### Given information:

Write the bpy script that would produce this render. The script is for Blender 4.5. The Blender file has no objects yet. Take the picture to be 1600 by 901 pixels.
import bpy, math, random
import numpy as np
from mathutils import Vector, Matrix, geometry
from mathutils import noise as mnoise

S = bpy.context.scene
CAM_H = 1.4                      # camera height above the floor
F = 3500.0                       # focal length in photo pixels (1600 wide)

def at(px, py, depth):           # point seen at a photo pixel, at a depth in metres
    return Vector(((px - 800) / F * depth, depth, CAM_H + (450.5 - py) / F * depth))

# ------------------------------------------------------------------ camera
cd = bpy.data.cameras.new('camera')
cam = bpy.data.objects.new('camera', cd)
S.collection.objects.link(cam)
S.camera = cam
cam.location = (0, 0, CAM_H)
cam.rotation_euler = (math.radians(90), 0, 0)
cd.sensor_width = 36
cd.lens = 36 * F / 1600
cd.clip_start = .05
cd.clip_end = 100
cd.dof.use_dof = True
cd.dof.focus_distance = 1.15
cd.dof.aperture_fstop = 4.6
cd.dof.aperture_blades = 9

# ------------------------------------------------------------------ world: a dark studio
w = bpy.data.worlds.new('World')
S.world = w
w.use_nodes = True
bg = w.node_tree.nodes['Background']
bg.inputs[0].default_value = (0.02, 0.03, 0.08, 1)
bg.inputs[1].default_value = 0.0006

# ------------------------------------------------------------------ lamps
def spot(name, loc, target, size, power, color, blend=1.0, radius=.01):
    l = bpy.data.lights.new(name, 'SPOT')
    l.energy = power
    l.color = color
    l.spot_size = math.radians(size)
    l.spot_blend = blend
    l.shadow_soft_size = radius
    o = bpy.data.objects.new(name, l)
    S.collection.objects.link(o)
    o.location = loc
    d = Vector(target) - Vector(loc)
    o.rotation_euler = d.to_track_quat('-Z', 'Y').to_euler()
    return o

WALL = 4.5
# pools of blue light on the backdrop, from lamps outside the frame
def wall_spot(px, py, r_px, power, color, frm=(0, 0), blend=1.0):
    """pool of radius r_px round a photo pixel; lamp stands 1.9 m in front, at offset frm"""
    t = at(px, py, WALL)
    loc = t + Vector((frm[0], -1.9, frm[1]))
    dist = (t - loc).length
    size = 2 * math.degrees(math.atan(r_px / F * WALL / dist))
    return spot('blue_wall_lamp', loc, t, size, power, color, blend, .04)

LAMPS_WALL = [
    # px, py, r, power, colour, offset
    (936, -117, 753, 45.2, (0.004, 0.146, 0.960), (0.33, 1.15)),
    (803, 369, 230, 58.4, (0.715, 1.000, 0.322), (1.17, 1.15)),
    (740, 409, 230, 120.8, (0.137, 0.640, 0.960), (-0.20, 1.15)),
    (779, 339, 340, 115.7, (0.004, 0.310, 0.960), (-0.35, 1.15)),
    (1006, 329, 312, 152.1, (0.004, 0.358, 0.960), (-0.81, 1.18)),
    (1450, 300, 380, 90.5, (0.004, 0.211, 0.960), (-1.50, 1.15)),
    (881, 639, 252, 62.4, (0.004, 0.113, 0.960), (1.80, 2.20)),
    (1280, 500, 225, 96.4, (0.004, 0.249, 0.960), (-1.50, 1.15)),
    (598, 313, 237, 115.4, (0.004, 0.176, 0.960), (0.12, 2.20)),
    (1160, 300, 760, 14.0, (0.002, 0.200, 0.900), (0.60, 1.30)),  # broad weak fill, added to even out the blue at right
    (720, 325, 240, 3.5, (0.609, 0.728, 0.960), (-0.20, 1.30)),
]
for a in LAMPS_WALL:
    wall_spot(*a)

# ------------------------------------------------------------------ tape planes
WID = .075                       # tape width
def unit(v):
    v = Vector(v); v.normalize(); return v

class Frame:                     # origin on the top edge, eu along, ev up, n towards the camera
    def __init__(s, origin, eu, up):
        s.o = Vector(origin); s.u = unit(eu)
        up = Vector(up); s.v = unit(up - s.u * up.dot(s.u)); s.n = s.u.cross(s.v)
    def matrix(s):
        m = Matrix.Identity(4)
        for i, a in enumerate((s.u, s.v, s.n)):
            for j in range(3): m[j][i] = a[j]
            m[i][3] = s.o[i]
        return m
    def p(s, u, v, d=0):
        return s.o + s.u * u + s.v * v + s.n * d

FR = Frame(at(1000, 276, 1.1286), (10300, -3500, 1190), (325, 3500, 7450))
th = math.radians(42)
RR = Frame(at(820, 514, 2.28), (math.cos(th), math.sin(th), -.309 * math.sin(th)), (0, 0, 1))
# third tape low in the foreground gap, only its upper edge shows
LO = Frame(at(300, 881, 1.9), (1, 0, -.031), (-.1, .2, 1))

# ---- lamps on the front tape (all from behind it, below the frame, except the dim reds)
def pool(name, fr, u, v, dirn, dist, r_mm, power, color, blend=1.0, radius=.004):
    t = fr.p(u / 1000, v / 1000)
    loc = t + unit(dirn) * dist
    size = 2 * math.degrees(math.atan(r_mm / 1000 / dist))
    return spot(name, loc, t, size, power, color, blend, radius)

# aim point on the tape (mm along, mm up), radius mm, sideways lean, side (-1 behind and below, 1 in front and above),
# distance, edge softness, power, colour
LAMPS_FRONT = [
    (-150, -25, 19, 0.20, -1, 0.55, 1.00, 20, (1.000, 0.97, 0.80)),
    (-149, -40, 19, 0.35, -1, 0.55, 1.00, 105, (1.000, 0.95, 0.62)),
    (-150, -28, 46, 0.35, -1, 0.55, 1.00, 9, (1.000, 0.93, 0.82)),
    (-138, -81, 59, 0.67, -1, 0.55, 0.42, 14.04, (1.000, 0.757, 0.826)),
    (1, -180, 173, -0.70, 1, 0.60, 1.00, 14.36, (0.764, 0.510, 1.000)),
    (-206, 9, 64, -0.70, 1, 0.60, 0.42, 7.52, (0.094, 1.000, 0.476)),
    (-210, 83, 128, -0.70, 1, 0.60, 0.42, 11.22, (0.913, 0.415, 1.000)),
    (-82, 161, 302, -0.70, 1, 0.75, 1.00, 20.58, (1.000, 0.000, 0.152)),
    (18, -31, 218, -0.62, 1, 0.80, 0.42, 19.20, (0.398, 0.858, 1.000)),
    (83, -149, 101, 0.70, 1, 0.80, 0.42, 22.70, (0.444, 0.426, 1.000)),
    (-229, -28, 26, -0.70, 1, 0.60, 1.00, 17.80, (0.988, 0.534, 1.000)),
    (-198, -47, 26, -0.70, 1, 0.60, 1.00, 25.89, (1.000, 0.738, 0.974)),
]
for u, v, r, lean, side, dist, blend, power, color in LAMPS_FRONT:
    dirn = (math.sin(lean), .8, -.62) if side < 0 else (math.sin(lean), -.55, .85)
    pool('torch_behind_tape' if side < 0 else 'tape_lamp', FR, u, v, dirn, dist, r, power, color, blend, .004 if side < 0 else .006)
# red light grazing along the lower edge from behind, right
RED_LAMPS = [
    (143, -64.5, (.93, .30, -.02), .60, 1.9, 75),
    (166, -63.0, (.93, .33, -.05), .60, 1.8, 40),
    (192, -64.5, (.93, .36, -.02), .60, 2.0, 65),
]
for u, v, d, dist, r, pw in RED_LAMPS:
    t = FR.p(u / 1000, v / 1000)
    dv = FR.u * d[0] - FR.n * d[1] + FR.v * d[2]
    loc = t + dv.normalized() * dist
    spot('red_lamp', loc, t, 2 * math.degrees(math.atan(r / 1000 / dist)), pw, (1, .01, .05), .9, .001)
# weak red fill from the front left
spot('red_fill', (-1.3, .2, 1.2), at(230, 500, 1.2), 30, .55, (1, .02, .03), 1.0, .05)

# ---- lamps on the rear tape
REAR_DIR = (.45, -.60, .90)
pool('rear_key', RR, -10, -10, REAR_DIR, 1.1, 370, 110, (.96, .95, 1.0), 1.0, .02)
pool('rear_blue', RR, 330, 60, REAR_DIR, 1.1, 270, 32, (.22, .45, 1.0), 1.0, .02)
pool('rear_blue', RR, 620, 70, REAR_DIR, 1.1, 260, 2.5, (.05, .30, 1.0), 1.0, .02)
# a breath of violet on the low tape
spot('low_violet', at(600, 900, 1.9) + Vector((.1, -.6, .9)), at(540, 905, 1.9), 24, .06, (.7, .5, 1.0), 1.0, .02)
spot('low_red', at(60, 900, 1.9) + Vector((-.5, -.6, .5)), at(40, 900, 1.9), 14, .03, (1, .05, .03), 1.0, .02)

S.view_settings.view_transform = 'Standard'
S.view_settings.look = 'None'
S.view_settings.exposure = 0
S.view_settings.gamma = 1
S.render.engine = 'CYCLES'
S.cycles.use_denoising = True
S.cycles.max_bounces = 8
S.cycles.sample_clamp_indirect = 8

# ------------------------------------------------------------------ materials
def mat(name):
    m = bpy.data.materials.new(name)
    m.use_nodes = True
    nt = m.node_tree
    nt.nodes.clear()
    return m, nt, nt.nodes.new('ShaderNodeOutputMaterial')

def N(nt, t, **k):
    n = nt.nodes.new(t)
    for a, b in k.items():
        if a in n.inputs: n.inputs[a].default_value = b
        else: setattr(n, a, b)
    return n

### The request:
Look at the material above and copy, word for word, its lines from the first through the one containing "bg.inputs[1].default_value = 0.0006".

### Expected answer:
Write the bpy script that would produce this render. The script is for Blender 4.5. The Blender file has no objects yet. Take the picture to be 1600 by 901 pixels.
import bpy, math, random
import numpy as np
from mathutils import Vector, Matrix, geometry
from mathutils import noise as mnoise

S = bpy.context.scene
CAM_H = 1.4                      # camera height above the floor
F = 3500.0                       # focal length in photo pixels (1600 wide)

def at(px, py, depth):           # point seen at a photo pixel, at a depth in metres
    return Vector(((px - 800) / F * depth, depth, CAM_H + (450.5 - py) / F * depth))

# ------------------------------------------------------------------ camera
cd = bpy.data.cameras.new('camera')
cam = bpy.data.objects.new('camera', cd)
S.collection.objects.link(cam)
S.camera = cam
cam.location = (0, 0, CAM_H)
cam.rotation_euler = (math.radians(90), 0, 0)
cd.sensor_width = 36
cd.lens = 36 * F / 1600
cd.clip_start = .05
cd.clip_end = 100
cd.dof.use_dof = True
cd.dof.focus_distance = 1.15
cd.dof.aperture_fstop = 4.6
cd.dof.aperture_blades = 9

# ------------------------------------------------------------------ world: a dark studio
w = bpy.data.worlds.new('World')
S.world = w
w.use_nodes = True
bg = w.node_tree.nodes['Background']
bg.inputs[0].default_value = (0.02, 0.03, 0.08, 1)
bg.inputs[1].default_value = 0.0006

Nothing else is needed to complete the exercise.